Rents for apartments in Manteca from 1998 to 2008 were significantly higher than the monthly cost of buying a decent home in most other places in this country.

The fact rents didn’t collapse nearly as much as housing prices is a clear sign that what we are now experiencing in home sales in terms of prices ultimately will be a relatively short-lived occurrence. Prices will go up and so will rent.

Ultimately homes or apartments can’t rent below costs for a sustained period of time. It isn’t a viable model.

Prices may not return like gang busters but they are going to go up.

Apartments are even more problematic.
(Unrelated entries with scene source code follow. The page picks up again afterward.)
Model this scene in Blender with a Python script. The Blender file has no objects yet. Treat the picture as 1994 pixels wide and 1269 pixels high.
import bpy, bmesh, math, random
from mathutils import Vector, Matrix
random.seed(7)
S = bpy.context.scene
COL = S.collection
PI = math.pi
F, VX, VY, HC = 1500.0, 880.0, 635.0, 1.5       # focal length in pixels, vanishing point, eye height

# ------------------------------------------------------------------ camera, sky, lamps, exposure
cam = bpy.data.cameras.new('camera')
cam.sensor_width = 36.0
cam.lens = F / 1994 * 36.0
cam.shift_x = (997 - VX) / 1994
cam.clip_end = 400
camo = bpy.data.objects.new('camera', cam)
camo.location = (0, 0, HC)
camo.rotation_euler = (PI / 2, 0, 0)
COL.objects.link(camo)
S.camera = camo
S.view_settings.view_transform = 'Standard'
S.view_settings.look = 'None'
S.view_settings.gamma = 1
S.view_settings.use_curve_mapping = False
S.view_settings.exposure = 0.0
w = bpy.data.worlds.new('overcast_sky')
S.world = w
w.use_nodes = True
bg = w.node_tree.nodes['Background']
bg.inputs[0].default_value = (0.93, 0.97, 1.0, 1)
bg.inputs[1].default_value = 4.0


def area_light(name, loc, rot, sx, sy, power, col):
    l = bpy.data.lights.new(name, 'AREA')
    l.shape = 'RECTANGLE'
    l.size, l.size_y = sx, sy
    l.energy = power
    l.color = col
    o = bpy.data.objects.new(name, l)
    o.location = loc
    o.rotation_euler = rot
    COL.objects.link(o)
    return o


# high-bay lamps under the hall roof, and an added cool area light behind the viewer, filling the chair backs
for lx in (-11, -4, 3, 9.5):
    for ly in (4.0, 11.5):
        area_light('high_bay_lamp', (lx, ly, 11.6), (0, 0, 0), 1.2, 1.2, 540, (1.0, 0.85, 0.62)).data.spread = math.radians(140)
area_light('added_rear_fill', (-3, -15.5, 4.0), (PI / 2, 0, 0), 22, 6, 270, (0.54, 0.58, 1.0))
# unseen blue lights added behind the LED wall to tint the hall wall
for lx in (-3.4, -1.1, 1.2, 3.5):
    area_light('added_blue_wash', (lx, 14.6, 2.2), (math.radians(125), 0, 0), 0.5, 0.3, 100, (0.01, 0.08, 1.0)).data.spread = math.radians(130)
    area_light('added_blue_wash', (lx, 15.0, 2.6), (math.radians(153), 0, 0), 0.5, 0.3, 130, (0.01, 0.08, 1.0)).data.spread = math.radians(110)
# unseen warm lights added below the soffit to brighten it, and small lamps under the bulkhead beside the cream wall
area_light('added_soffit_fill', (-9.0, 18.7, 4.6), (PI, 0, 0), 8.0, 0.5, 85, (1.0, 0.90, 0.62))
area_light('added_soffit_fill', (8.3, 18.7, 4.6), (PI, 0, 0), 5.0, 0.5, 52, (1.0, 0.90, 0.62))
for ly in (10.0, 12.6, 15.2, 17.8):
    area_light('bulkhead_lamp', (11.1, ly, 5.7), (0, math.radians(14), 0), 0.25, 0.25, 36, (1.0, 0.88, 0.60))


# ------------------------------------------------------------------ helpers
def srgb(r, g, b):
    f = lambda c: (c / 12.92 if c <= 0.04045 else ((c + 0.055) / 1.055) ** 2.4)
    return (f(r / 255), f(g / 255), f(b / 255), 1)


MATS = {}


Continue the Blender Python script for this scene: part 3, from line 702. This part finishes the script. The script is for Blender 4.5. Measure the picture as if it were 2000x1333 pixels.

It is expensive to build new ones meaning that what does get built will demand higher rents that will put a squeeze on the working class.

The 153-unit Bellagio apartments now under construction on Atherton Drive will provide some relief. But it will be fleeting. As growth continues, Manteca will no longer have a tool to make such affordable housing possible since the state is pulling the plug on redevelopment agencies as a one-time quick fix for state budget woes.

People who were in a position to do so and bought homes to jump off the rent escalator during the past four years are starting to look like they made a real shrewd move.

In one instance, a long-time renter secured a home smaller than 1,200 square feet for a month payment of $780 including taxes and insurance. That was about $30 more than she was paying in 2008 for a rental home that was slightly smaller.

Today, she could rent an apartment at about half the complexes in Manteca for that amount or less assuming she’d settle for a one bedroom and one bathroom apartment. By the time 2013 ends, the odds are that they’ll be few - if any - apartment options left for $780 or less.